At ISO 100 for the two flash and flash meter—

Flash                 Vivitar 550FD (Nikon) Image TFD-45 (Canon)
Red range at f/2 2-12 m, 6-40 feet         1.3-10 m, 4-30 feet
Blue Range at f/4 1-6 m, 3-20 feet         0.9-5 m, 3-16 feet
Manual at 10 feet 
(Calculator dial)  f/8                                 f/5.6

Flash meter         f/4 + 0.5 stop                 f/2.8 + 0.6 stop

What can we learn from this?
    Not as much as you might think, unfortunately.
    For starters the two flash were built to interface with two different camera manufacturers products.
    The Vivitar was built for Nikon cameras with a switch that changes the flash from FG 20/ FE, A1, A2 and finally M/TTL. It also tilts, but that is another subject.
    The Image flash was built for Canon cameras. It does not tilt. It has a front sensor switch for M, Blue and Red. It does have a wide panel that changes the ranges, but that panel wasn’t in place during the metering. The base of the Image flash has a switch for allowing slow sync as well as a second ASA setting switch. The flash has the same ASA choices, but it doesn’t set anything on the flash, just sets the calculator dials so you can figure out the Auto ranges or pick a manual f/stop for the distance from flash to subject (aka “Manual Mode”).
    The biggest problem with a sudden test of a flash is forming the capacitor hasn’t happened. In the instructions (of yet another flash) it was mentioned you had to recycle the flash to full power, fire it, recharge to full power and repeat that at least three times. Getting to full power takes some time after the ready light comes on (ready lights generally come on at 80 per cent charged).
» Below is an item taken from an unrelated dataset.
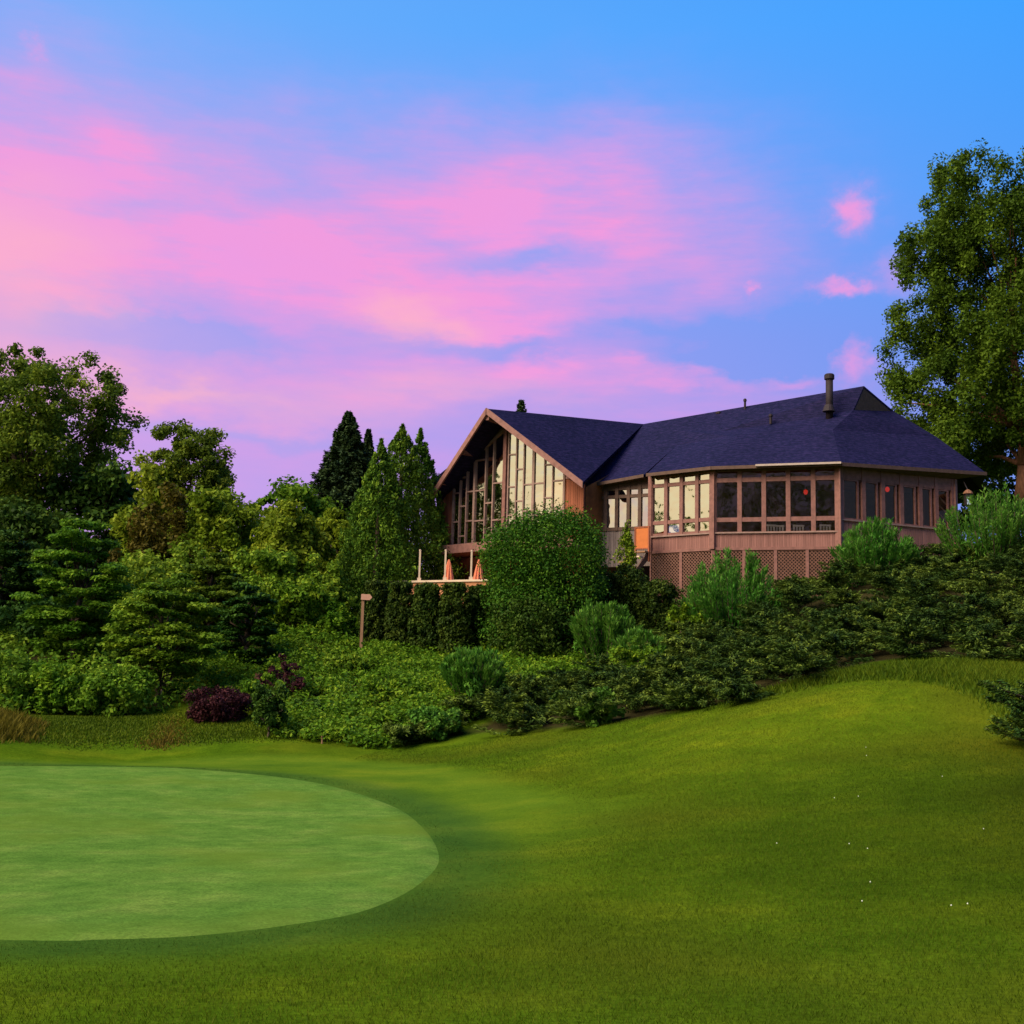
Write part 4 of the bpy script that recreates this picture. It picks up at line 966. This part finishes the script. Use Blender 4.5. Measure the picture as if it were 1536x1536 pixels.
# weeping tree by the steps
b_, h_ = base_top(940, 776, 45.5); root = empty('weeping_tree', b_); tag(root, 'small weeping tree with rusty lower foliage beside the orange panel', 'tree')
r_ = np.random.default_rng(55); cl = Cloud(56); cl2 = Cloud(57); mb = MB()
mb.tube(b_-[0, 0, .2], b_+[.05, 0, h_*.95], .06, .02, 7)
for k in range(34):
    a = r_.random()*6.28; l = (.22+.45*r_.random()); z0 = h_*(.5+.48*r_.random()); o = b_+[.03, 0, z0]; e = b_+np.array([math.cos(a)*l*1.2*(1.35-z0/h_), math.sin(a)*l*(1.35-z0/h_), z0-(.35+.8*r_.random())])
    mb.tube(o, e, .014, .005, 4, cap=False); u = r_.random(90); p = o+(e-o)*u[:, None]+r_.normal(size=(90, 3))*.06
    (cl if z0-u.mean()*.6 > h_*.52 else cl2).add(p, r_.normal(size=(90, 3)), np.array([0, 0, -1.0])+r_.normal(size=(90, 3))*.5, .12, .06, r_.random(90))
cl.obj('crown', LM['yellow'], root); cl2.obj('lower_foliage', LM['rust'], root); mb.obj('trunk', MT['bark'], root)
# juniper branch reaching in at the right edge
b_ = gp(1560, 1125); r_ = np.random.default_rng(77); root = empty('spreading_juniper', b_); tag(root, 'dark spreading juniper with flat branches at the right edge of the mound', 'shrub'); cl = Cloud(78); mb = MB()
for k in range(46):
    a = r_.random()*6.28; l = 1.0*(.45+.6*r_.random()); o = b_+[0, 0, .05+.75*r_.random()]; e = o+np.array([math.cos(a)*l, math.sin(a)*l, .12+.25*r_.random()])
    mb.tube(o-[0, 0, .05], e, .018, .006, 4, cap=False); n = 240; u = r_.random(n)**.7; d = e-o; sd = np.cross(d, [0, 0, 1.]); sd /= np.linalg.norm(sd)
    p = o+d*u[:, None]+sd*((r_.random(n)-.5)*.45*l*(1.1-u))[:, None]+r_.normal(size=(n, 3))*.025
    cl.add(p, np.array([0, 0, 1.])+r_.normal(size=(n, 3))*.45, d/l+sd*(r_.random((n, 1))-.5)*1.6, .085*(.6+.7*r_.random(n)), .025, .4*r_.random()+.6*r_.random(n))
cl.obj('foliage', LM['juniper'], root); mb.obj('stem', MT['bark'], root)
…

And of course cycling flash takes a lot of power, so as you try to form a flash it takes longer each cycle. It is all too easy to rush the process and ruin exact readings.
    Of course an even better series could have been pursued testing the “Auto” ranges too. But if the manual ”full output” tells you anything, it is to do your own testing to determine how the calculator dials on the flash should be set to get the right amount of light for a proper exposure.